The Archives and Special Collections is excited to share news of an upcoming talk at the Maritime Museum of the Atlantic.
On December 13 at 7:30 p.m., Elizabeth Peirce will give a talk titled Shaped by the Sea: The Life and Times of Archibald MacMechan. Peirce is the editor of In the Great Days of Sail, a new collection of reprinted MacMechan stories. She will speak about MacMechan’s life, times, and contribution to Nova Scotia’s cultural history.
We’re excited about the talk because Archibald MacMechan’s papers are right here at Dalhousie (we just blogged about his report on the Halifax Explosion). MacMechan’s papers are one of our most interesting collections. It contains manuscripts of his published and unpublished works, photographs, correspondence, and other materials documenting his life and career as an educator, historian, and author. MacMechan is a key figure in Nova Scotia’s cultural history. From the Maritime Museum’s website:
Archibald MacMechan (1862-1933) was a well-known Nova Scotian writer, academic, and chronicler of his adopted province’s seafaring past. He taught in the English department of Dalhousie university for many years and counted among his students Lucy Maud Montgomery and Hugh MacLennan. Though well-respected as a scholar–he was among the first to teach a course in Canadian literature and to publish a critical survey of that literature, Headwaters of Canadian Literature, in 1924– MacMechan’s best-remembered work was contained in three collections of stories from Nova Scotia’s golden age of sail: Sagas of the Sea (1923), Old Province Tales (1924), and There Go the Ships (1928). These collections reveal MacMechan’s careful documenting of life at sea in the nineteenth century through many years of correspondence and visits with those who experienced it firsthand; many of his accounts of sea calamities and sheer human endurance through mutinies, storms, fires, and shipwrecks read more like thrilling fiction than bare fact.

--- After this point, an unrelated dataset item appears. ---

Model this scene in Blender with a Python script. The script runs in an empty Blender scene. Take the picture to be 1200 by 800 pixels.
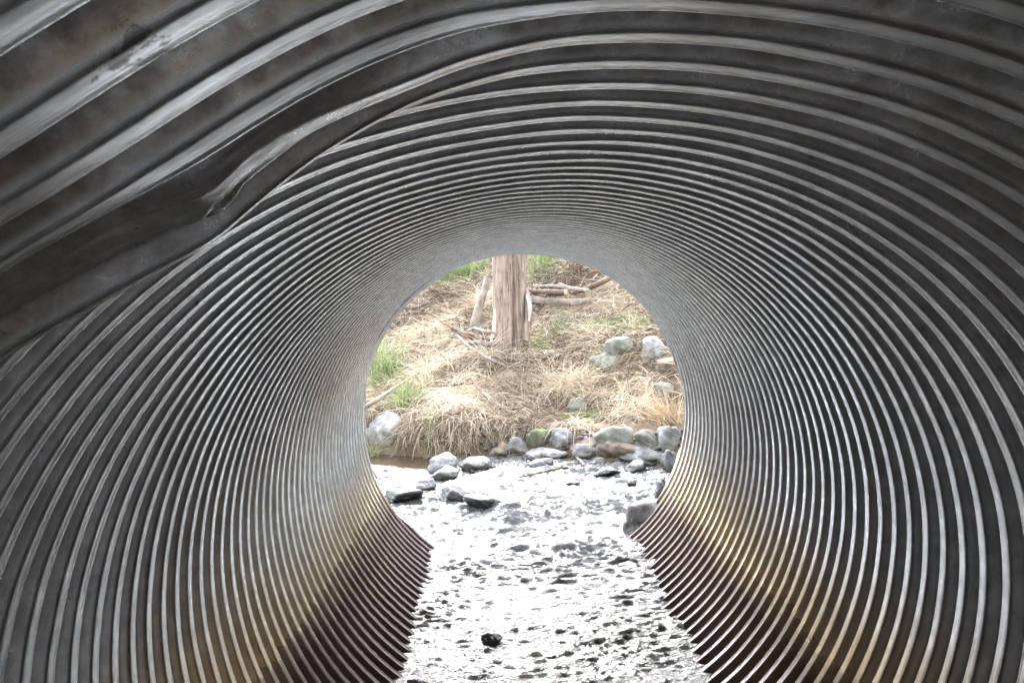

Like Helen Creighton after him, Archibald MacMechan acted with incredible foresight to salvage an important part of Nova Scotia’s past from oblivion.
All talks at the Maritime Museum of the Atlantic take place in the Small Crafts Gallery at 7:30 p.m. We hope you drop in to learn about MacMechan’s many contribution’s to Nova Scotia’s history. If you can’t make it, his papers are here at the Archives and Special Collections on the 5th floor of the Killam Library.